Data items:

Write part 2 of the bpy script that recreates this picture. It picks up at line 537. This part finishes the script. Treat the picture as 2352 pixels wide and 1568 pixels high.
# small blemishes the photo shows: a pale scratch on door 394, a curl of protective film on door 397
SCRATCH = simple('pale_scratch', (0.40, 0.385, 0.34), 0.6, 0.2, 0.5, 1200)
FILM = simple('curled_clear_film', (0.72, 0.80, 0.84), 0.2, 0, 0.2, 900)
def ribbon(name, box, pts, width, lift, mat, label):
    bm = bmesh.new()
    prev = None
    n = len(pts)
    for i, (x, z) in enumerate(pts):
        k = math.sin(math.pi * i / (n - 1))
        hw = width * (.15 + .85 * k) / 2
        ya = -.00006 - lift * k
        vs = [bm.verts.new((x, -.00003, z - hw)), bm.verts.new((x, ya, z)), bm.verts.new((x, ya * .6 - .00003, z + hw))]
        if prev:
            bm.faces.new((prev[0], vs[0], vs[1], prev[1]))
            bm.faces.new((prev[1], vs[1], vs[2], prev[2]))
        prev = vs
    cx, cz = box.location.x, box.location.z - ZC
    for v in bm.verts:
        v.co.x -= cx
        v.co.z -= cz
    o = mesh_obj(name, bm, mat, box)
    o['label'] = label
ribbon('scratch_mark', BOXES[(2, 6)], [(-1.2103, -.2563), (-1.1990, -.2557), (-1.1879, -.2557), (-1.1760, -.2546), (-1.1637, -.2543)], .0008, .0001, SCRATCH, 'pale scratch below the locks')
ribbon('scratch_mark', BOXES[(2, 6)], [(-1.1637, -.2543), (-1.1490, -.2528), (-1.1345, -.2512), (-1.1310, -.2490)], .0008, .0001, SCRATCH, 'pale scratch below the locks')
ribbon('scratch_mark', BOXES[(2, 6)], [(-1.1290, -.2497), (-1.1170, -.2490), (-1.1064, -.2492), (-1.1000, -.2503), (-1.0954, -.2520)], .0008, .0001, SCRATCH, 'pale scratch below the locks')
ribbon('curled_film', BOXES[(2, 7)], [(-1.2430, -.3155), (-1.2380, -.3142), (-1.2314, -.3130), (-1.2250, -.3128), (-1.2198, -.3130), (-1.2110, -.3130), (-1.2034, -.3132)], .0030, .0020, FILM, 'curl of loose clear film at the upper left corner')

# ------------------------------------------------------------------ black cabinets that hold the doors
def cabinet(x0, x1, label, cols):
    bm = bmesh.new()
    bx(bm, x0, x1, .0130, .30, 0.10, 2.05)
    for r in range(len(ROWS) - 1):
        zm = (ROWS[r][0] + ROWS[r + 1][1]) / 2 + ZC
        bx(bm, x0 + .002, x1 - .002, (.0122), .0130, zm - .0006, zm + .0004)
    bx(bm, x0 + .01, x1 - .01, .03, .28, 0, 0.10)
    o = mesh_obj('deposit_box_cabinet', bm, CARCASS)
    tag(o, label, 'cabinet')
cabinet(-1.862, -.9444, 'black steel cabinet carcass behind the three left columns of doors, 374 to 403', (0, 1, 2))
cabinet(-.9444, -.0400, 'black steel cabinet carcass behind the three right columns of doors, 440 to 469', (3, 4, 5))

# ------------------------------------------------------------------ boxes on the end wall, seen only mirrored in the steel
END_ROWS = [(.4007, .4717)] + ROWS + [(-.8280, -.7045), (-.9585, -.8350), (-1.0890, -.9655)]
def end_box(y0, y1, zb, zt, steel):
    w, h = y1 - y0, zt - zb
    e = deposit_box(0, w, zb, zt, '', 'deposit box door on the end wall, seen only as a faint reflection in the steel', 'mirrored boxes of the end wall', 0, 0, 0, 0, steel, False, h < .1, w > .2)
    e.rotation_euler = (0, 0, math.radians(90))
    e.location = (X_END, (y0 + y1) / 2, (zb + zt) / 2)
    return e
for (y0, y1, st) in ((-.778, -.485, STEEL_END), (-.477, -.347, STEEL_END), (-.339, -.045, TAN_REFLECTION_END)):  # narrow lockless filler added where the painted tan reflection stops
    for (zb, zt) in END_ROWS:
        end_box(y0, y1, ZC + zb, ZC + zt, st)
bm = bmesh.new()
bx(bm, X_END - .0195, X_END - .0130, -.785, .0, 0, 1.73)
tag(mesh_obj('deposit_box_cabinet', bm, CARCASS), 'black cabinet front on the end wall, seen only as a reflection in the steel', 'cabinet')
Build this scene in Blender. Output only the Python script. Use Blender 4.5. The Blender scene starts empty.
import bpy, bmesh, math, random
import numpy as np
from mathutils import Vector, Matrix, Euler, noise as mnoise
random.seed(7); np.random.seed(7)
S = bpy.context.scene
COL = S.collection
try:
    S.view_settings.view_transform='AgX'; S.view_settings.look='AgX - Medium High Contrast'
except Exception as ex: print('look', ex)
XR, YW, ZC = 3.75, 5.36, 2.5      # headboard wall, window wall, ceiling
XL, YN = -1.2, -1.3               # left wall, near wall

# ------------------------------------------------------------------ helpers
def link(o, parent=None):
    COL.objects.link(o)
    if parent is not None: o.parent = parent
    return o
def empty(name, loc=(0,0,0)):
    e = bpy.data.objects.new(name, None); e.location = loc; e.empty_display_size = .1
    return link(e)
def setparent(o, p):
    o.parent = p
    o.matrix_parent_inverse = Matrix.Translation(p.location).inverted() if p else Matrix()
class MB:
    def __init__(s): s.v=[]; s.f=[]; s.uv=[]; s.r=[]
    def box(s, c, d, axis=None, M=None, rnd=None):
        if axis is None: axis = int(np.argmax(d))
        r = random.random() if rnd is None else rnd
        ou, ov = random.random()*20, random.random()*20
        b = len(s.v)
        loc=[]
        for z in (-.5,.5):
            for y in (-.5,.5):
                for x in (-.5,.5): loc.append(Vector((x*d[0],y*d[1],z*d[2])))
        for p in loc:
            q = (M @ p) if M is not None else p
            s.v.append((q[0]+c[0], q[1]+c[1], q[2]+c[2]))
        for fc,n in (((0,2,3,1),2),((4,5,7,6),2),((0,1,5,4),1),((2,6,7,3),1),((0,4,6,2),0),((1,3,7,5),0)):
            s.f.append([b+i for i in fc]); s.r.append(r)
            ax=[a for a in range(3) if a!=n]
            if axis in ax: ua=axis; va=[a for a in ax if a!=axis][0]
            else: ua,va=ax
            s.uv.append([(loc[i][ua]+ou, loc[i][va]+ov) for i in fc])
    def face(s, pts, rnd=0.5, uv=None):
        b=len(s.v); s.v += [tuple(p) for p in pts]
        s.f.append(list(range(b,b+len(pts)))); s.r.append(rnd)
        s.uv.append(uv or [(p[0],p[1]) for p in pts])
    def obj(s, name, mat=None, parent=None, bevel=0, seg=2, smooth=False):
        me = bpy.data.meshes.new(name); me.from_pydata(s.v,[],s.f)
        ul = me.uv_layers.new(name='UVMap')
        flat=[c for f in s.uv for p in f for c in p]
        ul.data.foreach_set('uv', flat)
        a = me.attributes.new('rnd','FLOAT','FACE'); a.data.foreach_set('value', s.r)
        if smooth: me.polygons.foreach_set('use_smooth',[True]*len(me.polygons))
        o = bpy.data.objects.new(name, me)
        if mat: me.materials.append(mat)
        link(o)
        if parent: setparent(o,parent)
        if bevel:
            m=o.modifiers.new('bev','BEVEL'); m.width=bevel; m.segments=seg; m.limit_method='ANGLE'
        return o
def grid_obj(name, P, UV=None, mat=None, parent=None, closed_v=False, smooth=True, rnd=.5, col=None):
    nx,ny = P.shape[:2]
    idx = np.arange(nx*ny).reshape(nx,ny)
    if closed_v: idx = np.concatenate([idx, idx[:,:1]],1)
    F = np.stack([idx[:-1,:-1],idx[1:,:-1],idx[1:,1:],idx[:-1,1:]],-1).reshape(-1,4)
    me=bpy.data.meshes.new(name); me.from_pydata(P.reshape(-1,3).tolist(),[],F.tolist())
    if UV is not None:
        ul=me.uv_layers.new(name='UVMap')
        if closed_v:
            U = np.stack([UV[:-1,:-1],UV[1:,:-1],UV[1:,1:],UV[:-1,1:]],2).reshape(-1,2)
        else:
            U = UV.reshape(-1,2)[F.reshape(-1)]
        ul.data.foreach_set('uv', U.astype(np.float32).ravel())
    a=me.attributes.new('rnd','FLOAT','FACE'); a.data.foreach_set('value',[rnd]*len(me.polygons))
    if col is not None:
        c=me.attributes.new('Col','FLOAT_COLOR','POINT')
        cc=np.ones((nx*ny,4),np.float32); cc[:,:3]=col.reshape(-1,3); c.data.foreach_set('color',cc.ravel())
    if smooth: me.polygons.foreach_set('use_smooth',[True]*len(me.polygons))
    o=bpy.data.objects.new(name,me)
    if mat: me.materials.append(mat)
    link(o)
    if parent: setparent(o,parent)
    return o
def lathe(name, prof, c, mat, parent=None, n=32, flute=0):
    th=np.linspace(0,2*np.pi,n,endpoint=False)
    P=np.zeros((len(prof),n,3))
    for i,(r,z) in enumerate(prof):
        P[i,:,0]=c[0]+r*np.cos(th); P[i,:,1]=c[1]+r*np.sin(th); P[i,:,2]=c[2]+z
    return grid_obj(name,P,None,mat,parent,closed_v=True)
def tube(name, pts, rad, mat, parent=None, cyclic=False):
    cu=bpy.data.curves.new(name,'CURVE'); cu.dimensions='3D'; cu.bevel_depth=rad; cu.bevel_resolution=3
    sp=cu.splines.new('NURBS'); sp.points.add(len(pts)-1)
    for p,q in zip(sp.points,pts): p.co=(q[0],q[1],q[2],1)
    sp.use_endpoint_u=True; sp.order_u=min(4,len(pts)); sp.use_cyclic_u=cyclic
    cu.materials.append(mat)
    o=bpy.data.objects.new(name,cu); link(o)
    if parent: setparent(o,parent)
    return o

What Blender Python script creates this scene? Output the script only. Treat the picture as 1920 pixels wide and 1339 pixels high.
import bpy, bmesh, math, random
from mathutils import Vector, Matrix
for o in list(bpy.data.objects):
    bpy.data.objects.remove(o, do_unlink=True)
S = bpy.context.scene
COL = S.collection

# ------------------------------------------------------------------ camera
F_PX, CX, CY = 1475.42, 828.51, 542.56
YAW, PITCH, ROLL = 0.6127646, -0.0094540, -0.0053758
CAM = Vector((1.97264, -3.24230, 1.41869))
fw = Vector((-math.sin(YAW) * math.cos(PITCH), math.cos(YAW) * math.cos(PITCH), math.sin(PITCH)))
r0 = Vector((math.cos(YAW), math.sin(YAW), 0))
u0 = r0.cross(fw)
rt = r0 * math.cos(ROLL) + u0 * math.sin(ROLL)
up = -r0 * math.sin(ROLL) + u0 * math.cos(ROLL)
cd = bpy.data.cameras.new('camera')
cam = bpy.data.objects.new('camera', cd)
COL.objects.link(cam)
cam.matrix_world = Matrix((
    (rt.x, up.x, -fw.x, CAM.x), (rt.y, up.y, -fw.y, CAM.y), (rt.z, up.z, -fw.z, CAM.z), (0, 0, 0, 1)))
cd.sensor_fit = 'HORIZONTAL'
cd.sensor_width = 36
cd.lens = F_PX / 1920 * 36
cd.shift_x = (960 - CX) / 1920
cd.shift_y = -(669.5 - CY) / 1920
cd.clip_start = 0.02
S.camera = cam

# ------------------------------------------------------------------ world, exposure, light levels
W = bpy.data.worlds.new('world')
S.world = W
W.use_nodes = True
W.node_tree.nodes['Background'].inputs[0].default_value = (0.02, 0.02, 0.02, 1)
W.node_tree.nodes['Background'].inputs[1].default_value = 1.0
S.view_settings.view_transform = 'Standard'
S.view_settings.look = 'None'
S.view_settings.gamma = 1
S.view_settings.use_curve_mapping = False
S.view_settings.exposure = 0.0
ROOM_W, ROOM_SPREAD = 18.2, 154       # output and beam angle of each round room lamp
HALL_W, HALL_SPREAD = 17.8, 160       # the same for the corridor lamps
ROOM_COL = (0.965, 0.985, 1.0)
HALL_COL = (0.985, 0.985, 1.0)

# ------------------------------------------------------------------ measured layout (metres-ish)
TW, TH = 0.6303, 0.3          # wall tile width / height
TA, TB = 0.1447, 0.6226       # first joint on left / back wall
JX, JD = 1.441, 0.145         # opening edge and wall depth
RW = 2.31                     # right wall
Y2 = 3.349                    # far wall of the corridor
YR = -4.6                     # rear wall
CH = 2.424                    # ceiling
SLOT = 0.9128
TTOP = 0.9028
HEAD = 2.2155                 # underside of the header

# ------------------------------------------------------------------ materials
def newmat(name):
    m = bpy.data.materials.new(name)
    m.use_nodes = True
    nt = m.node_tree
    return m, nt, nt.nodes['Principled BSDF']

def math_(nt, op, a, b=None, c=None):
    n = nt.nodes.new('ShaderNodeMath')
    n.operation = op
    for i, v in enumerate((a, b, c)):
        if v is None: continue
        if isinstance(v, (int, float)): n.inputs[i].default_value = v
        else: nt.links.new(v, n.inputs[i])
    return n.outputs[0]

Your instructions
Collect each line holding the string "wide".

Result below
Write part 2 of the bpy script that recreates this picture. It picks up at line 537. This part finishes the script. Treat the picture as 2352 pixels wide and 1568 pixels high.
What Blender Python script creates this scene? Output the script only. Treat the picture as 1920 pixels wide and 1339 pixels high.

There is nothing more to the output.